SGS Celebrates Graduate Student Winners of Federal Tri-Council Awards - Shelby Martens

Author: Andrea

Posted on Jun 23, 2021

Category: Money Matters , Student Stories


Profile of Shelby Blair Martens

Award Received: Canada Graduate Scholarship, Doctorate Social Sciences and Humanities Research Council

Awarded for the project: “From Missionettes to Calvinettes to Pioneer Girls: Lived Religion and the Role of Faith-Based Girls’ Groups in Canada in the Secular Age, 1950 to 1980”

Faculty: Arts

Department: History

Project supervised by: Dr. Heidi MacDonald

Young women were exhorted to “cherish health, seek truth, know God, and serve others” by the Canadian Girls in Training, one of many faith-based girls’ groups active in Canada over the 20th century. Developed as Christian alternatives to the popular girl guide movement, such organisations met weekly to conduct lessons, build crafts, do badgework, learn skills, develop relationships, and grow in their faith. I study their hidden curriculum to understand how they attempted to shape girls into active rural citizens, church members, and future mothers.
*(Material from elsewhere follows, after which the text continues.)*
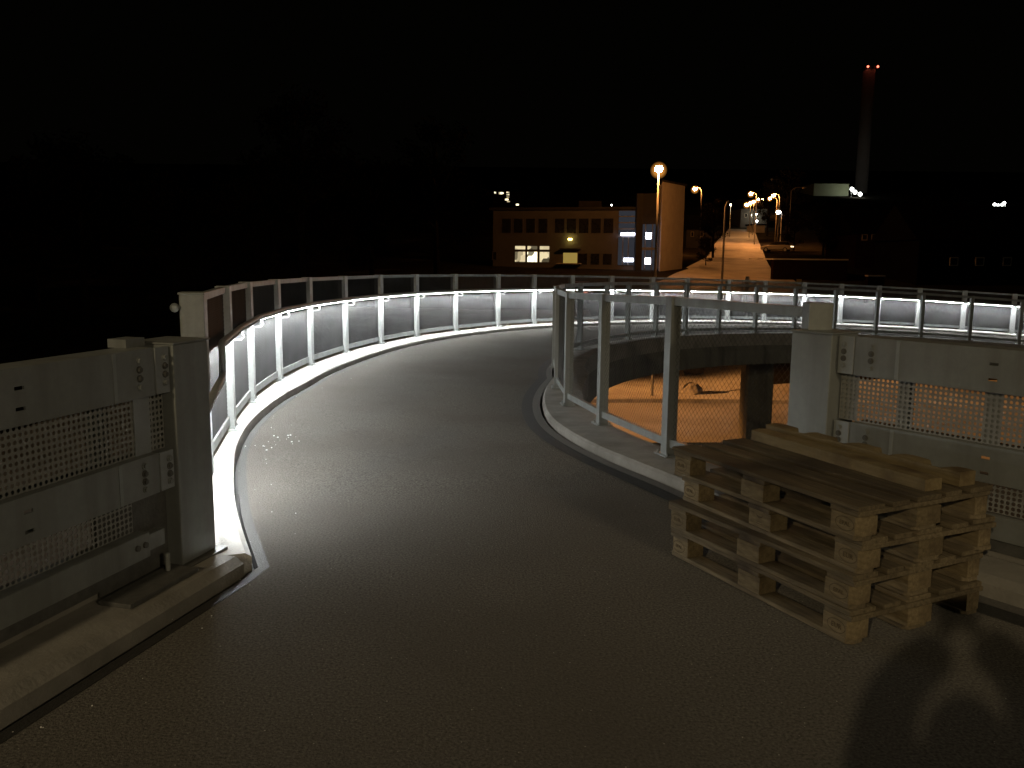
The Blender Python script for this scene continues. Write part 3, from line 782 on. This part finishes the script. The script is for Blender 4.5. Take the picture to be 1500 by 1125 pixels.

I am interviewing women who attended these groups in Canada between 1950 and 1989 because many church organizations saw the postwar decades as volatile, with spreading secularisation, rapidly increasing consumerism, increasing youth disillusionment and the sexual revolution. As a feminist researcher, I use oral history interviews to reveal the otherwise hidden lived experiences of girls in Canadian history.

With a special emphasis on rural childhood, leisure, and lived religion, my research shows the long-term impact of these programs on women and society today. Additionally, my research compares women’s experiences with the efforts of the public school system and how this past informs current youth-based groups in their curriculum development and programming.